--- WRITTEN TASK ---
Can you set down, exactly as they appear below, the lines from the opening of the material through the one bearing "from mathutils.bvhtree import BVHTree", minus the pictures?

--- DATASET EXCERPT ---

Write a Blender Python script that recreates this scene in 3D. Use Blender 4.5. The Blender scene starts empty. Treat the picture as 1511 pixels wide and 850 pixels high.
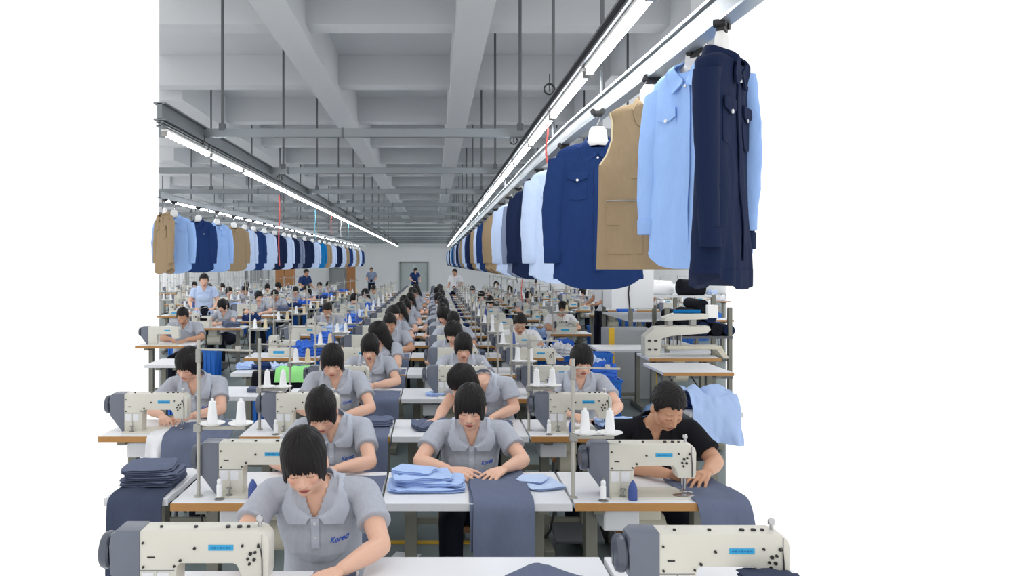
import bpy, bmesh, math, random
from mathutils import Vector, Matrix, noise
from mathutils.bvhtree import BVHTree

sc = bpy.context.scene
COL = sc.collection
# ------------------------------------------------------------------ camera, world, exposure
CAMH = 1.80
F = 1190.0                       # focal length in pixels of the 1511-wide frame
VPX, VPY = 640.0, 389.0          # vanishing point
cam = bpy.data.cameras.new('camera'); cam_o = bpy.data.objects.new('camera', cam); COL.objects.link(cam_o)
cam.sensor_fit = 'HORIZONTAL'; cam.sensor_width = 36.0
cam.lens = 36.0 * F / 1511.0
cam.shift_x = (755.5 - VPX) / 1511.0
cam.shift_y = -(425.0 - VPY) / 1511.0
cam.clip_end = 300
cam_o.location = (0, 0, CAMH); cam_o.rotation_euler = (math.pi / 2, 0, 0)
sc.camera = cam_o
sc.view_settings.view_transform = 'Standard'; sc.view_settings.look = 'None'
sc.view_settings.gamma = 1.0; sc.view_settings.use_curve_mapping = False
sc.view_settings.exposure = 0.12
world = bpy.data.worlds.new('overcast_sky'); sc.world = world; world.use_nodes = True
world.node_tree.nodes['Background'].inputs[0].default_value = (1, 1, 1, 1)
world.node_tree.nodes['Background'].inputs[1].default_value = 1.06
TUBE_EMIT = 32.0

def PX(px, Y): return (px - VPX) * Y / F
def PZ(py, Y): return CAMH - (py - VPY) * Y / F
EDGE_L = (235 - VPX) / F         # sides of the part of the hall that the photo shows
EDGE_R = (1071 - VPX) / F
def ORD(n):
    w = ['zeroth','first','second','third','fourth','fifth','sixth','seventh','eighth','ninth','tenth','eleventh','twelfth','thirteenth','fourteenth','fifteenth','sixteenth','seventeenth','eighteenth','nineteenth','twentieth']
    if n <= 20: return w[n]
    if n < 30: return 'twenty-' + w[n - 20]
    if n == 30: return 'thirtieth'
    if n < 40: return 'thirty-' + w[n - 30]
    return 'fortieth' if n == 40 else 'forty-' + w[n - 40]

# ------------------------------------------------------------------ materials
def lin(c):
    return tuple(((v / 255.0) / 12.92 if v / 255.0 <= 0.04045 else ((v / 255.0 + 0.055) / 1.055) ** 2.4) for v in c)
def M(name, rgb, rough=0.5, metal=0.0, var=0.06, scale=12.0, bump=0.0, bscale=300.0, stretch=(1, 1, 1), spec=0.5, bdist=0.002):
    m = bpy.data.materials.new(name); m.use_nodes = True
    nt = m.node_tree; p = nt.nodes['Principled BSDF']
    p.inputs['Roughness'].default_value = rough; p.inputs['Metallic'].default_value = metal
    p.inputs['Specular IOR Level'].default_value = spec
    c = lin(rgb)
    tc = nt.nodes.new('ShaderNodeTexCoord'); mp = nt.nodes.new('ShaderNodeMapping')
    mp.inputs['Scale'].default_value = stretch
    nt.links.new(tc.outputs['Object'], mp.inputs['Vector'])
    no = nt.nodes.new('ShaderNodeTexNoise'); no.inputs['Scale'].default_value = scale; no.inputs['Detail'].default_value = 4
    nt.links.new(mp.outputs['Vector'], no.inputs['Vector'])
    mx = nt.nodes.new('ShaderNodeMix'); mx.data_type = 'RGBA'
    mx.inputs['A'].default_value = tuple(v * (1 - var) for v in c) + (1,)
    mx.inputs['B'].default_value = tuple(min(1, v * (1 + var)) for v in c) + (1,)
    nt.links.new(no.outputs['Fac'], mx.inputs['Factor'])
    nt.links.new(mx.outputs['Result'], p.inputs['Base Color'])
    if bump:
        n2 = nt.nodes.new('ShaderNodeTexNoise'); n2.inputs['Scale'].default_value = bscale; n2.inputs['Detail'].default_value = 3
        nt.links.new(mp.outputs['Vector'], n2.inputs['Vector'])
        b = nt.nodes.new('ShaderNodeBump'); b.inputs['Strength'].default_value = bump; b.inputs['Distance'].default_value = bdist
        nt.links.new(n2.outputs['Fac'], b.inputs['Height']); nt.links.new(b.outputs['Normal'], p.inputs['Normal'])
    return m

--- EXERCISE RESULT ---
Write a Blender Python script that recreates this scene in 3D. Use Blender 4.5. The Blender scene starts empty. Treat the picture as 1511 pixels wide and 850 pixels high.
import bpy, bmesh, math, random
from mathutils import Vector, Matrix, noise
from mathutils.bvhtree import BVHTree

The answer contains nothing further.